Do this -> Repeat only the lines from the line containing "Model this scene" through the line containing "COL = SC.collection", both included, exactly as they stand.

**** Entries shown ****

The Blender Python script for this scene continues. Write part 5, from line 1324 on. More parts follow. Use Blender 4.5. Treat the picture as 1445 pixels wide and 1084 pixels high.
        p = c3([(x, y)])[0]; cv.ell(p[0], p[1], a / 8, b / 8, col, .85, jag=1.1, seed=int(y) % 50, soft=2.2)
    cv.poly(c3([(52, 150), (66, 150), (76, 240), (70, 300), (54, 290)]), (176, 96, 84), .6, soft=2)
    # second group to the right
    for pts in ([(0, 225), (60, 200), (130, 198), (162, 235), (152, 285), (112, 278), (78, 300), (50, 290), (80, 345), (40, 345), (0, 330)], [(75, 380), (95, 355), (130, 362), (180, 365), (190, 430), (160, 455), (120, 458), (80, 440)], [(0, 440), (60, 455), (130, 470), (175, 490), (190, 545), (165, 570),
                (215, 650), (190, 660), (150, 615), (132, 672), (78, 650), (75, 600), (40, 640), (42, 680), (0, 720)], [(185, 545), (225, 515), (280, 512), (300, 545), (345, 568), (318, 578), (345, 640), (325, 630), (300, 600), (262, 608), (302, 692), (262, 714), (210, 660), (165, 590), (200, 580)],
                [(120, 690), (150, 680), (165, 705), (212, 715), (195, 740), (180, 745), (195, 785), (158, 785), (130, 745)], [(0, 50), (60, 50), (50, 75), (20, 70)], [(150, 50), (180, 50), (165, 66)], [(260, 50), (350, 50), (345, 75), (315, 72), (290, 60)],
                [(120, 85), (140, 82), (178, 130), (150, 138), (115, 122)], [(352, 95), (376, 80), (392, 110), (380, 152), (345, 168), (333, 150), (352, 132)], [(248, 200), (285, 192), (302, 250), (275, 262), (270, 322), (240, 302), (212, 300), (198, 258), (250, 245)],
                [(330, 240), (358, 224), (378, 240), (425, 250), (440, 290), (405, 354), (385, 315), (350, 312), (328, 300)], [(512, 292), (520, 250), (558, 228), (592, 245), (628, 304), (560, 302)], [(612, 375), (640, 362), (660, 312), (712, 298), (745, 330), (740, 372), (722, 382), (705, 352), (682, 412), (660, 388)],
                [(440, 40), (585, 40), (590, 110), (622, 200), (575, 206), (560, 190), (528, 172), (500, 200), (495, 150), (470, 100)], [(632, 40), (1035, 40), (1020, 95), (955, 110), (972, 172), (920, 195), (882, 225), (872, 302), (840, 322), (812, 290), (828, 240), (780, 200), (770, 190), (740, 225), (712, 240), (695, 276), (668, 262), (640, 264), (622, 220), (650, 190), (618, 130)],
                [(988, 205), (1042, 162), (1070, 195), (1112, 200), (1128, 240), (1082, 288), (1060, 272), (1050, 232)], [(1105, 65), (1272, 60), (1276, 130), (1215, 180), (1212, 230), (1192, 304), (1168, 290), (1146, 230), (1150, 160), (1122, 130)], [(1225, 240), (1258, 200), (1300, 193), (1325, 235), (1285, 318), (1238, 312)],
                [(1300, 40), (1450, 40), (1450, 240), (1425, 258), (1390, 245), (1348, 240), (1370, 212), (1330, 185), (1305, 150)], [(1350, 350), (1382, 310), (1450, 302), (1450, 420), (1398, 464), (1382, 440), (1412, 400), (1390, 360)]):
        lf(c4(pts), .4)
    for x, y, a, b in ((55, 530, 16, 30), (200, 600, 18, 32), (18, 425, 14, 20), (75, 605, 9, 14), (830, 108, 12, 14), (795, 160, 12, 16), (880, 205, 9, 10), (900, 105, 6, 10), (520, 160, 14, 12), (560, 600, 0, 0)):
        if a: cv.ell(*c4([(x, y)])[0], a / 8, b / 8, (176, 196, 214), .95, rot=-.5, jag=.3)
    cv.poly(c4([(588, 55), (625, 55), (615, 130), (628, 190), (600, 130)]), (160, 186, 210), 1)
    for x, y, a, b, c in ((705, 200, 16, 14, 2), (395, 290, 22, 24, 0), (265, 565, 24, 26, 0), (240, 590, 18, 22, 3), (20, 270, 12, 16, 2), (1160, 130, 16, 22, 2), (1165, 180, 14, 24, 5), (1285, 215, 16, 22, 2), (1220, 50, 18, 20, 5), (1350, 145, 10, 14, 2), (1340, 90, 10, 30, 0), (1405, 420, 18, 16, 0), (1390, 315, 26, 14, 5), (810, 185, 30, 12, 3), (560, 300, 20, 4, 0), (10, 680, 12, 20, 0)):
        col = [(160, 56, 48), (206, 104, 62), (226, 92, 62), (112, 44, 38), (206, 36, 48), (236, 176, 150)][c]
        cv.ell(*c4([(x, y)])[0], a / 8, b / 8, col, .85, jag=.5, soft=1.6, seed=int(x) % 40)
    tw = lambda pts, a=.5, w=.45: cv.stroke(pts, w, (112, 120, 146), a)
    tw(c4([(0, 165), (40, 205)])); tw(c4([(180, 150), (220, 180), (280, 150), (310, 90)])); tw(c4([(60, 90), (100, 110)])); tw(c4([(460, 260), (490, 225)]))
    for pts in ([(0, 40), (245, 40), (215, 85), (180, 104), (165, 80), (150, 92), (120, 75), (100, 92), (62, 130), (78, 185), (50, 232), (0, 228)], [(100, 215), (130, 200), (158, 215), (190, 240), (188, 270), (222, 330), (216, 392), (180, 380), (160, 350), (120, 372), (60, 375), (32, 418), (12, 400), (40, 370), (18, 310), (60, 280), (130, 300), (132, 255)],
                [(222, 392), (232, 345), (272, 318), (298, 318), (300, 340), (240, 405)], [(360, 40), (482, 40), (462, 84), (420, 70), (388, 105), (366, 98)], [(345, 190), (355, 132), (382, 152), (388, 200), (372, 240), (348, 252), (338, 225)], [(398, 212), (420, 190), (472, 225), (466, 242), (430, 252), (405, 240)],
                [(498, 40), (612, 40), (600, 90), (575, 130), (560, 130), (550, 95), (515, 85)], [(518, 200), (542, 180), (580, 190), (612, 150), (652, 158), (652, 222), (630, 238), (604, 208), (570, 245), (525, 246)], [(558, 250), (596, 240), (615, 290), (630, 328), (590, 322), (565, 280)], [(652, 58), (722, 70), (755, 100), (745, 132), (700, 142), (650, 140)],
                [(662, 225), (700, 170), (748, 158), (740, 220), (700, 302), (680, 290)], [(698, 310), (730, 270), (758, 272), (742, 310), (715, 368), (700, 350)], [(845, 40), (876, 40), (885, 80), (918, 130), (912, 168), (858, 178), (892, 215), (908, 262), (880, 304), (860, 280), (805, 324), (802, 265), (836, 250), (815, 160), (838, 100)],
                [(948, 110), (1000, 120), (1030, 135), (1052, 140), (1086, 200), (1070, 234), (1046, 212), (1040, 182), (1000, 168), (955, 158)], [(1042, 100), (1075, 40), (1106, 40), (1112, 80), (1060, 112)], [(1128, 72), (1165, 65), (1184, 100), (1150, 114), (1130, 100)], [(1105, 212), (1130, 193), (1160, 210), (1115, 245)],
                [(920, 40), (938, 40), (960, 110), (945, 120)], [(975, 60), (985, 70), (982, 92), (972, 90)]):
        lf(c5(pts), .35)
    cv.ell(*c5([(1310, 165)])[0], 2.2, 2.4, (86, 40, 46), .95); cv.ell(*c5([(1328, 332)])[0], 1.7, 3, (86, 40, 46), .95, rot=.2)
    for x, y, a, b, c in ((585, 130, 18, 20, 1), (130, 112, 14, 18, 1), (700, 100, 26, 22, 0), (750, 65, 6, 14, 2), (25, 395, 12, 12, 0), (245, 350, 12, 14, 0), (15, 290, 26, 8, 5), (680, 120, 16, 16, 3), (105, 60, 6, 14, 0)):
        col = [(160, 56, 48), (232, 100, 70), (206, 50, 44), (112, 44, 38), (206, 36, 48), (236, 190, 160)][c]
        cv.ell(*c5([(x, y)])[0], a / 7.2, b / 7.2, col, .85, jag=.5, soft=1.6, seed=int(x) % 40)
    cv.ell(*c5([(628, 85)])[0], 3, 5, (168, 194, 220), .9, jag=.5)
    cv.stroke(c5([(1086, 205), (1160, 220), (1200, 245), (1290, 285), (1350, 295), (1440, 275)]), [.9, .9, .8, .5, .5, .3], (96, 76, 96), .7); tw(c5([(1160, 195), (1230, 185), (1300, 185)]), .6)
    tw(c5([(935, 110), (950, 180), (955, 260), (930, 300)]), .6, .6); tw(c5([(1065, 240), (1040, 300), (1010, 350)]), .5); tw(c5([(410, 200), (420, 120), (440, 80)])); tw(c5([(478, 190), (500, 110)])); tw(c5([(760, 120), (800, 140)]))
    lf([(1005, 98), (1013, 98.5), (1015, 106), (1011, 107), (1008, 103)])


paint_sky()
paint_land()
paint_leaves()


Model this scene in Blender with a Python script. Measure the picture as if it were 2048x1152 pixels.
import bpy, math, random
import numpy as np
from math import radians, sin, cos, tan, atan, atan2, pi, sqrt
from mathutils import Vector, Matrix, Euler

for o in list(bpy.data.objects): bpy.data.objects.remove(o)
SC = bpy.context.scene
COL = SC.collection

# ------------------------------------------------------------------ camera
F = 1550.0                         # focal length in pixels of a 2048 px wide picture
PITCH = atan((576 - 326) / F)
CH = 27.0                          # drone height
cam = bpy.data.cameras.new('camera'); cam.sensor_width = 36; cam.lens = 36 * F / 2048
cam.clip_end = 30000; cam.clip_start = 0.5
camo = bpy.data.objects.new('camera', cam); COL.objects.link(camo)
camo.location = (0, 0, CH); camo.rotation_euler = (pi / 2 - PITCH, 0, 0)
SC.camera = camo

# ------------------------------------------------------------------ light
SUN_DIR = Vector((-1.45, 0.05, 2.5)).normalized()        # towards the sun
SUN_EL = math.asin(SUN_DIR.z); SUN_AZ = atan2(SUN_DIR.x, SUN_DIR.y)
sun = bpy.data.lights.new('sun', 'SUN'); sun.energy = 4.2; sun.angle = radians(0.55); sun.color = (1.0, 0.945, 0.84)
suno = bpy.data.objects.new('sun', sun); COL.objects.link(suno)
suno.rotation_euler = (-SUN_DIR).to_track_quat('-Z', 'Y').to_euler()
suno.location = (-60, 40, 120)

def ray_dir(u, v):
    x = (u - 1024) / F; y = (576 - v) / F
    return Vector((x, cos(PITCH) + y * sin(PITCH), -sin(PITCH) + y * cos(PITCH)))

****

Task answer ->
Model this scene in Blender with a Python script. Measure the picture as if it were 2048x1152 pixels.
import bpy, math, random
import numpy as np
from math import radians, sin, cos, tan, atan, atan2, pi, sqrt
from mathutils import Vector, Matrix, Euler

for o in list(bpy.data.objects): bpy.data.objects.remove(o)
SC = bpy.context.scene
COL = SC.collection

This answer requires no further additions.